TASK TO CARRY OUT => Begin with the line that contains "Write a Blender", end with the line that contains "sc.camera = cam", and extract exactly that stretch of lines.
* start *
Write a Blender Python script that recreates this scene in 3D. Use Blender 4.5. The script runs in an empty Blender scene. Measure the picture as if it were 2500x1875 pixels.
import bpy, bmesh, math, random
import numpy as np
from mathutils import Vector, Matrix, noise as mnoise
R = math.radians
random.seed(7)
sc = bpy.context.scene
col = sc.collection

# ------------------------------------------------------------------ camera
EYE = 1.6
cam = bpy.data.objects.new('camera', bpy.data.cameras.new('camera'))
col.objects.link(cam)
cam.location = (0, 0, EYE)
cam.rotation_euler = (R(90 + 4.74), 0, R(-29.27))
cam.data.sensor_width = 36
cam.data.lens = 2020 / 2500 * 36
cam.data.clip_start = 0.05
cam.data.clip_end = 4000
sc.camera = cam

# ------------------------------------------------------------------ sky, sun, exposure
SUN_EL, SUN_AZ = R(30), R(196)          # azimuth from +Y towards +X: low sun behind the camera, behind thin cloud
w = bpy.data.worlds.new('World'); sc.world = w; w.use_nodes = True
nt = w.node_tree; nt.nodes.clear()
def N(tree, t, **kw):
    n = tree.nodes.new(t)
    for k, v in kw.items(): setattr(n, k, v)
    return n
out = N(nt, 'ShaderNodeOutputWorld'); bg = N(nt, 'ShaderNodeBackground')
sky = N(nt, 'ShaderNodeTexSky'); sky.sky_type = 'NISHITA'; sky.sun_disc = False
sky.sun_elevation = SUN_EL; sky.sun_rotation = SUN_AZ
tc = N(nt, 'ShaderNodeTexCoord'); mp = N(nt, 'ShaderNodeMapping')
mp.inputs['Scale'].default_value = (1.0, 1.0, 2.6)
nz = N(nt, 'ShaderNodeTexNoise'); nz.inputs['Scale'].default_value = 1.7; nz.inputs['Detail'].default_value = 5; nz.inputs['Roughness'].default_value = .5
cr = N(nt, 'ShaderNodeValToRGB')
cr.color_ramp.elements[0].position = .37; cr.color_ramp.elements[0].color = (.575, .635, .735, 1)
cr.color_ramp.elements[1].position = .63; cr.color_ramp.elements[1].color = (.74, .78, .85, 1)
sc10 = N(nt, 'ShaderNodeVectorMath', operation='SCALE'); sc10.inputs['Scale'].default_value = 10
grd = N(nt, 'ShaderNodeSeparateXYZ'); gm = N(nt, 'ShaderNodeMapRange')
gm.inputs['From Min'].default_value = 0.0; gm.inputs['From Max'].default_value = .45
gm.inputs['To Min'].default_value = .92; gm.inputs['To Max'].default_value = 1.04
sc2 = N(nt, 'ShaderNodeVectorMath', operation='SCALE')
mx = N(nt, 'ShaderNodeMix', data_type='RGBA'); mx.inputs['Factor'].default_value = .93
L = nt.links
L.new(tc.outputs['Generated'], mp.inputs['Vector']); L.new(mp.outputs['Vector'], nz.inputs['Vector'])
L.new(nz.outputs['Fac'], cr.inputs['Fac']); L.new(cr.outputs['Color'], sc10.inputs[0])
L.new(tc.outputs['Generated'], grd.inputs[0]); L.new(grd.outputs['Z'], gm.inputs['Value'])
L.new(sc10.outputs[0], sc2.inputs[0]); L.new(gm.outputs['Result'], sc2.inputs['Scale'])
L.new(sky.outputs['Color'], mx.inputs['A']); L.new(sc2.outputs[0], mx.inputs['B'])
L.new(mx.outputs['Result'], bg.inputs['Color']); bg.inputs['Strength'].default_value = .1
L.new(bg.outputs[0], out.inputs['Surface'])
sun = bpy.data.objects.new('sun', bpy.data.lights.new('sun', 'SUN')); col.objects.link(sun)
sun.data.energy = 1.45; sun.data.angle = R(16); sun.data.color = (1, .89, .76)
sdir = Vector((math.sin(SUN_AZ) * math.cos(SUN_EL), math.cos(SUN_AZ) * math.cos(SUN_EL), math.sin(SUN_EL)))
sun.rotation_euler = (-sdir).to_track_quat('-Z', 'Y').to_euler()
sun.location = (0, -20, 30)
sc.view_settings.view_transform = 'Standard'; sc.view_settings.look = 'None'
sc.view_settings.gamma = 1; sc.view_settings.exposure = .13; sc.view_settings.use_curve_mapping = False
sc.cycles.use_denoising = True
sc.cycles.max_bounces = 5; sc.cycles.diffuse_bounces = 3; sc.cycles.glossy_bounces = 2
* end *
* start *
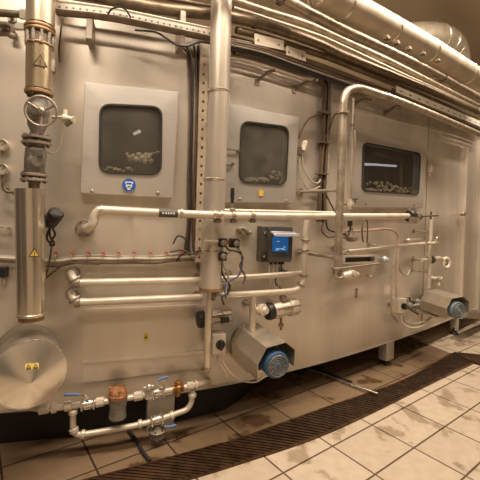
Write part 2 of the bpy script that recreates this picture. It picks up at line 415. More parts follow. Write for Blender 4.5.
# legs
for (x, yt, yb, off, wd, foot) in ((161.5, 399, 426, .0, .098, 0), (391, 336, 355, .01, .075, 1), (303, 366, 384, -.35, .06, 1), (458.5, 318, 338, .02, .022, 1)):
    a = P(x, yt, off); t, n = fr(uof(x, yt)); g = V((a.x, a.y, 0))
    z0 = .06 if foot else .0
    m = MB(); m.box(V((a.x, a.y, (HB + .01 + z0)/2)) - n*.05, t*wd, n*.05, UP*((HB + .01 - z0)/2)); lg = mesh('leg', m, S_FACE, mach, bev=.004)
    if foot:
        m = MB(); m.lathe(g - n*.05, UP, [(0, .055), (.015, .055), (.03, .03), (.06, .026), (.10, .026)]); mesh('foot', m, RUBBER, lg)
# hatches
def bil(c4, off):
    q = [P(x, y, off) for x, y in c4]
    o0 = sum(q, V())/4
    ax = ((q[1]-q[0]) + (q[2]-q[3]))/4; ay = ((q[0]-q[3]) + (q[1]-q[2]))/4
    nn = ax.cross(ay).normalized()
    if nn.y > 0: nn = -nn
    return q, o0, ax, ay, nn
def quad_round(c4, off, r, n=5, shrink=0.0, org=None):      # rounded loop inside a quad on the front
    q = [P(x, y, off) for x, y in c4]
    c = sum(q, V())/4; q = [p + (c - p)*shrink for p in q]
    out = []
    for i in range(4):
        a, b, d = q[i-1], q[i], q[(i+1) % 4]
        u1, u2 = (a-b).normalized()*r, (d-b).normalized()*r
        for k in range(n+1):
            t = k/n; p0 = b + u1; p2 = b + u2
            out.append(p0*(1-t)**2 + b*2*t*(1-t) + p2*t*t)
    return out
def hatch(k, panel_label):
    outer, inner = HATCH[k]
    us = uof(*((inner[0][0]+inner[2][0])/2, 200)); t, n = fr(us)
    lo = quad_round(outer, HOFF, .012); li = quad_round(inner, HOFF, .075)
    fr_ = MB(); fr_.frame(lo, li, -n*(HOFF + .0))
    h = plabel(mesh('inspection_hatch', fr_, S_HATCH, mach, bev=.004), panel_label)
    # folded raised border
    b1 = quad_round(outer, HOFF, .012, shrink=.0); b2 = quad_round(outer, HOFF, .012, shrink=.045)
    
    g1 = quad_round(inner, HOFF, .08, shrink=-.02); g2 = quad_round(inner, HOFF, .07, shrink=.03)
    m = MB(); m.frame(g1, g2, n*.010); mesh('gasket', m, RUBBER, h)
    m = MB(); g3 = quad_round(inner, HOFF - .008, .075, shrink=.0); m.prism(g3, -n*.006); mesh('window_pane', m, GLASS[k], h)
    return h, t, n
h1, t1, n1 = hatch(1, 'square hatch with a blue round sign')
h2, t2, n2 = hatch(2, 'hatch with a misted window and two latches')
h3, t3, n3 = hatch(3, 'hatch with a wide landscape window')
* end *
RESPONSE TO THIS TASK =>
Write a Blender Python script that recreates this scene in 3D. Use Blender 4.5. The script runs in an empty Blender scene. Measure the picture as if it were 2500x1875 pixels.
import bpy, bmesh, math, random
import numpy as np
from mathutils import Vector, Matrix, noise as mnoise
R = math.radians
random.seed(7)
sc = bpy.context.scene
col = sc.collection

# ------------------------------------------------------------------ camera
EYE = 1.6
cam = bpy.data.objects.new('camera', bpy.data.cameras.new('camera'))
col.objects.link(cam)
cam.location = (0, 0, EYE)
cam.rotation_euler = (R(90 + 4.74), 0, R(-29.27))
cam.data.sensor_width = 36
cam.data.lens = 2020 / 2500 * 36
cam.data.clip_start = 0.05
cam.data.clip_end = 4000
sc.camera = cam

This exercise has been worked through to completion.